Extracted records:

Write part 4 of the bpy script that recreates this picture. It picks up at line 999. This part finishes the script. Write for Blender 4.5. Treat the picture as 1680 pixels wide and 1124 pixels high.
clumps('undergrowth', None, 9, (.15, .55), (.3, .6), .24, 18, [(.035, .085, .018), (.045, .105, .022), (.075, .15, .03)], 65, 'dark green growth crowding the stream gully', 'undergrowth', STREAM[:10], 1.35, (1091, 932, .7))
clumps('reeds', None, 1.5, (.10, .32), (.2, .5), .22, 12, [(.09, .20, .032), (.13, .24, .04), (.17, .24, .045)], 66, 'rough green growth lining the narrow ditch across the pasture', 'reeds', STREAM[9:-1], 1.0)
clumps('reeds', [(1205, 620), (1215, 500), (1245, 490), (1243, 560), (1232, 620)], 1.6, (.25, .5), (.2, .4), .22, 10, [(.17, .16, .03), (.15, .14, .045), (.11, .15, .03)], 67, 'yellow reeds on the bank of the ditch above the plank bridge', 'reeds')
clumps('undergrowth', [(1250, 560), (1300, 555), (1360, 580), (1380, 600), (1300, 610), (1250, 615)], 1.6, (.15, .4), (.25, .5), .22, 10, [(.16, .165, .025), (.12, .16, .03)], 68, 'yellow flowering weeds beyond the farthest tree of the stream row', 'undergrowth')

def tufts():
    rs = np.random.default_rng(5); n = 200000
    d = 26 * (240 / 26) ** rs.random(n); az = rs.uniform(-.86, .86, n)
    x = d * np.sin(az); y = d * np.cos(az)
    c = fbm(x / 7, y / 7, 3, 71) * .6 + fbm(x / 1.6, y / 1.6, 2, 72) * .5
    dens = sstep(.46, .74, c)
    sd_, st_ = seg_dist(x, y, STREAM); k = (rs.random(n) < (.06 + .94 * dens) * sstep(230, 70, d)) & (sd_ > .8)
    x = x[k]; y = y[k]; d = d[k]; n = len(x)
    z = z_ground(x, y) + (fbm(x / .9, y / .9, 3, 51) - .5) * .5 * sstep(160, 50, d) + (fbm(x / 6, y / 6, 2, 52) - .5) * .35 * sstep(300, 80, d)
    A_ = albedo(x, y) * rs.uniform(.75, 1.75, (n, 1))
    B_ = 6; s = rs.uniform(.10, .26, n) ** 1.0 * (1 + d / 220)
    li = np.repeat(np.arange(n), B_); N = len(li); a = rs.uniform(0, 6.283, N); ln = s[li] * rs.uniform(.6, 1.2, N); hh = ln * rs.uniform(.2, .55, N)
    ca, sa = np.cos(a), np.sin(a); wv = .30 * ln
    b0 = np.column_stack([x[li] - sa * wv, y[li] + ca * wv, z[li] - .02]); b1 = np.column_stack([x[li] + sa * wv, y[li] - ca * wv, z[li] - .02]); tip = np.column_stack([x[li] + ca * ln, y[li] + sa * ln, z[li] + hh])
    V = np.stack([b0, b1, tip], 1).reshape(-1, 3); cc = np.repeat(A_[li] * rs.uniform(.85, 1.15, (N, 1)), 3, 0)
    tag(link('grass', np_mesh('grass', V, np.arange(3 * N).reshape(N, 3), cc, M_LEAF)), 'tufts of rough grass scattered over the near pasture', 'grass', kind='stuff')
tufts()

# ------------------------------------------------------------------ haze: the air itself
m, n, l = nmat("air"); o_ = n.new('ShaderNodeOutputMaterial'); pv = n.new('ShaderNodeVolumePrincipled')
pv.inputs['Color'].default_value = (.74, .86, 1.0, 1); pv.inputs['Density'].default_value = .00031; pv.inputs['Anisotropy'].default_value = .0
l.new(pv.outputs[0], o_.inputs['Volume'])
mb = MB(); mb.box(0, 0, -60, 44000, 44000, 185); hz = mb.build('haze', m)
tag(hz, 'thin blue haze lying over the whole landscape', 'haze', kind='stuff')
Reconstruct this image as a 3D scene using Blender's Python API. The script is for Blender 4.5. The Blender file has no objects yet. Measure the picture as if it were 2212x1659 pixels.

WHAT THE EXERCISE ASKS ▸ Please repeat word for word the lines above that run from the beginning through the line containing "stream row', 'undergrowth')", keeping both the first and that last line.

RESPONSE TO THE TASK ▸
Write part 4 of the bpy script that recreates this picture. It picks up at line 999. This part finishes the script. Write for Blender 4.5. Treat the picture as 1680 pixels wide and 1124 pixels high.
clumps('undergrowth', None, 9, (.15, .55), (.3, .6), .24, 18, [(.035, .085, .018), (.045, .105, .022), (.075, .15, .03)], 65, 'dark green growth crowding the stream gully', 'undergrowth', STREAM[:10], 1.35, (1091, 932, .7))
clumps('reeds', None, 1.5, (.10, .32), (.2, .5), .22, 12, [(.09, .20, .032), (.13, .24, .04), (.17, .24, .045)], 66, 'rough green growth lining the narrow ditch across the pasture', 'reeds', STREAM[9:-1], 1.0)
clumps('reeds', [(1205, 620), (1215, 500), (1245, 490), (1243, 560), (1232, 620)], 1.6, (.25, .5), (.2, .4), .22, 10, [(.17, .16, .03), (.15, .14, .045), (.11, .15, .03)], 67, 'yellow reeds on the bank of the ditch above the plank bridge', 'reeds')
clumps('undergrowth', [(1250, 560), (1300, 555), (1360, 580), (1380, 600), (1300, 610), (1250, 615)], 1.6, (.15, .4), (.25, .5), .22, 10, [(.16, .165, .025), (.12, .16, .03)], 68, 'yellow flowering weeds beyond the farthest tree of the stream row', 'undergrowth')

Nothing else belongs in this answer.